Death toll rises in wake of Alabama tornado

LEE County, Ala. – At least 23 people are dead after a powerful EF4 tornado carved a path of destruction across eastern Alabama Sunday. At least three of the victims are children.

The hardest hit area is the small rural community of Beauregard, east of Montgomery.  The twister was part of a powerful storm system that swept across the Deep South.

A day later, the images are overwhelming with east Alabama in ruins..

Governor Kay Ivey said, “We lost children mothers, fathers, neighbors and friends.”

Right now, teams are sifting through the rubble, searching for survivors and victims.

“I would describe the damage that we’ve seen in the area as catastrophic,” Lee County Sheriff Jay Jones said. From what forecasters say was an EF4 tornado with winds of 170 miles an hour.

Chris Darden with the National Weather Service said, “I estimated the path at almost a mile wide. A monster tornado as it moved across the area.  Early estimate: at least 24 miles long.”

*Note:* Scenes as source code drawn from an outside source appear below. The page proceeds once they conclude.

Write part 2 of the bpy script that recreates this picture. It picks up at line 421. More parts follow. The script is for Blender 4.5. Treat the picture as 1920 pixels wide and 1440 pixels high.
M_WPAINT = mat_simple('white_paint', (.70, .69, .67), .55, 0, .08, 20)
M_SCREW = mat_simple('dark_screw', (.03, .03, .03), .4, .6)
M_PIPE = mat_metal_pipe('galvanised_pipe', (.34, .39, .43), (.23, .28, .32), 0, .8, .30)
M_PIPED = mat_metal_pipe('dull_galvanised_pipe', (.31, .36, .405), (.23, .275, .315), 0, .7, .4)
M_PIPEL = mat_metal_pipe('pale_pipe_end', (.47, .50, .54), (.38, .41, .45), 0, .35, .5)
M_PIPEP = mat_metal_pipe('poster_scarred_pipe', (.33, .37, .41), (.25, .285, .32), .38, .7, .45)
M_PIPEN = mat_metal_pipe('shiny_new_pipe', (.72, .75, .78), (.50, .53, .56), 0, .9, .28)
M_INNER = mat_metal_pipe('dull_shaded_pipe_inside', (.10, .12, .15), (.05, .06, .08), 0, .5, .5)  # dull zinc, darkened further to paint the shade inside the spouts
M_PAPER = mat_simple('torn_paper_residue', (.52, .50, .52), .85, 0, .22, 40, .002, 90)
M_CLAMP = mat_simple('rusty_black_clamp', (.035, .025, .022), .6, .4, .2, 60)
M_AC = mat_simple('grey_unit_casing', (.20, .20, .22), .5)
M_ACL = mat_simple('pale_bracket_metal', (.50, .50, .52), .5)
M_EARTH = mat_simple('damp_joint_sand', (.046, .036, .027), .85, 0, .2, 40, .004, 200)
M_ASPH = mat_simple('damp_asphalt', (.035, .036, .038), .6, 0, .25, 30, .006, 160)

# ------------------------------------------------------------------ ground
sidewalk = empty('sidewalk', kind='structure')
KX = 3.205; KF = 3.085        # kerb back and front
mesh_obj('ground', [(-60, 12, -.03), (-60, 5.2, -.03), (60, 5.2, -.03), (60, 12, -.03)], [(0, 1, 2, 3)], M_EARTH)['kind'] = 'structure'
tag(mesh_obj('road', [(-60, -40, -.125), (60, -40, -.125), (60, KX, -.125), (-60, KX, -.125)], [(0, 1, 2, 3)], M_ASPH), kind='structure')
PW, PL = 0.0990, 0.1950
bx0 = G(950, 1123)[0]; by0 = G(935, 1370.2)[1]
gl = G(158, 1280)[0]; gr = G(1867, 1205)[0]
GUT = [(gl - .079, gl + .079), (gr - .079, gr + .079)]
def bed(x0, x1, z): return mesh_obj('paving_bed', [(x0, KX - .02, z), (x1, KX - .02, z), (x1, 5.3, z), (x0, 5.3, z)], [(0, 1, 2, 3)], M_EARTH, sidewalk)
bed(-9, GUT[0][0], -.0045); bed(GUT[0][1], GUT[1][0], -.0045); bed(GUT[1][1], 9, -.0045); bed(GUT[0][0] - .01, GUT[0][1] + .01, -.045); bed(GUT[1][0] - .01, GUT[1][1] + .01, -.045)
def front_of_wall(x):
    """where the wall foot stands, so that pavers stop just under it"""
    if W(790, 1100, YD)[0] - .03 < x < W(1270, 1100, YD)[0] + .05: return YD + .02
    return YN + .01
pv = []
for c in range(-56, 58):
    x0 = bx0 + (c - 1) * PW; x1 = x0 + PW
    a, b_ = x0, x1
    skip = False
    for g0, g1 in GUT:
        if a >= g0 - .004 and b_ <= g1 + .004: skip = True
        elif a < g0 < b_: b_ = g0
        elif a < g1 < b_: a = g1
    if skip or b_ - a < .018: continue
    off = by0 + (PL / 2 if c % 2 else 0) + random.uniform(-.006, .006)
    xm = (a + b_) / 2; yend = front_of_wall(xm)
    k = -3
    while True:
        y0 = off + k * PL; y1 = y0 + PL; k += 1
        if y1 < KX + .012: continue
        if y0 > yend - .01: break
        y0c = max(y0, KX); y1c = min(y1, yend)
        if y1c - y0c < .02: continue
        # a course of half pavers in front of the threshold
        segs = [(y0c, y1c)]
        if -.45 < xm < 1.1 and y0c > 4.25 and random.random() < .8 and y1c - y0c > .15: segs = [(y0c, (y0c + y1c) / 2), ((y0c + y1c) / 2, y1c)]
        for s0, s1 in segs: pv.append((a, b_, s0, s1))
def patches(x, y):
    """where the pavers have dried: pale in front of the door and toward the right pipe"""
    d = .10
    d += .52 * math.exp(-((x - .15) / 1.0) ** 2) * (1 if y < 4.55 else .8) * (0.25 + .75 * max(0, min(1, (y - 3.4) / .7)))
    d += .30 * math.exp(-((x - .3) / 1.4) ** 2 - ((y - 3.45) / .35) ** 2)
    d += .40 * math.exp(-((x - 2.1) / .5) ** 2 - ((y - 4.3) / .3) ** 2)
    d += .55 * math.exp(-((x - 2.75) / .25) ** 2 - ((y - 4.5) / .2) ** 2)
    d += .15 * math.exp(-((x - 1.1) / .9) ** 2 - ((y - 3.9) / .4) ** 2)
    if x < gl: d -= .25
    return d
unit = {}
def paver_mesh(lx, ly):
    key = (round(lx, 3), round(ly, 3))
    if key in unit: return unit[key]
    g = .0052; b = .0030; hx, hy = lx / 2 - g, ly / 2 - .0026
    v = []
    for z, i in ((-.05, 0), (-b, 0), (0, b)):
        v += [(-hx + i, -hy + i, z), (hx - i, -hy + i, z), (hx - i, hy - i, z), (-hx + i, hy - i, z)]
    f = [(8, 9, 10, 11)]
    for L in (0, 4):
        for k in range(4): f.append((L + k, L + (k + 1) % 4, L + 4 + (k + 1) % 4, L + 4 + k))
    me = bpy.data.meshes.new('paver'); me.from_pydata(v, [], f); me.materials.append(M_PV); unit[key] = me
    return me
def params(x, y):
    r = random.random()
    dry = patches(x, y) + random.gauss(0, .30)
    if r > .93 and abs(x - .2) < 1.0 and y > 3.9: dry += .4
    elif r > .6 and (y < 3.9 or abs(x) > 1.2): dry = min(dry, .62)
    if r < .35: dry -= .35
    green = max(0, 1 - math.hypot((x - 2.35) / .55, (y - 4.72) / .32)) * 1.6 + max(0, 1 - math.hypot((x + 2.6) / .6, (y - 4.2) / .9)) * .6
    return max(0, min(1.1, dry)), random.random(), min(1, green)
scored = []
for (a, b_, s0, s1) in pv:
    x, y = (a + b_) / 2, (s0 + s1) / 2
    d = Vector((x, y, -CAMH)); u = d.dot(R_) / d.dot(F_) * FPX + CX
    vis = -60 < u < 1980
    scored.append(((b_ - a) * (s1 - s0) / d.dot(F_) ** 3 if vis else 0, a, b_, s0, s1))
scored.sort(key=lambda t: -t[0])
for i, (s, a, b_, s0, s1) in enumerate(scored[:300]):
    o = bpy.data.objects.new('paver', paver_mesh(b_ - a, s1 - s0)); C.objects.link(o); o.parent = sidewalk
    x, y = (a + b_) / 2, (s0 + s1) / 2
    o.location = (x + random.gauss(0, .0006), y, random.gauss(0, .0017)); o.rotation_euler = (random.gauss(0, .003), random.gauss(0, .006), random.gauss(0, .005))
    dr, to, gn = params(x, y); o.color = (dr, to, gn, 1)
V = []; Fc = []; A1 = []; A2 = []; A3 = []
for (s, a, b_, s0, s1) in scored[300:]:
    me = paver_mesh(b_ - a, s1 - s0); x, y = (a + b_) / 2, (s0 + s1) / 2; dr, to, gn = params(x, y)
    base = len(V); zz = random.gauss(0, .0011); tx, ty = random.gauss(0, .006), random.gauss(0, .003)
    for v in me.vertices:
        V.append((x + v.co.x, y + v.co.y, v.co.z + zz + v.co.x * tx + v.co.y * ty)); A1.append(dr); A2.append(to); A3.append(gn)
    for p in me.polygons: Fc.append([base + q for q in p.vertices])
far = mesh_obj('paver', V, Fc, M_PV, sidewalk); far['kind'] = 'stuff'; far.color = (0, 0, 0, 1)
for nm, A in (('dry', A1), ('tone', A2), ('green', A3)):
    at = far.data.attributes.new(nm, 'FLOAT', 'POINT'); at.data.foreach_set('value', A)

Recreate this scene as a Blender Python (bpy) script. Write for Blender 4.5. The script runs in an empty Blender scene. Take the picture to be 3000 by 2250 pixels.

Ripping apart everything in its path, as one resident described, “Next thing we know the wind starts ripping the house apart. We start seeing daylight because there is no roof. Then the ceiling fell on our heads.”

Families in the path of the storm described the horror. Survivor Liz Hickman said, “We got down on the floor and we was hugging each other and told them ya’ll just hang on and we was all just hanging on to each other.”

When the winds finally stopped, little was left. Survivor Jonathan Hickman said, “When I got there everything was wiped out, there was nothing left.”

The landscape—and lives here—forever changed.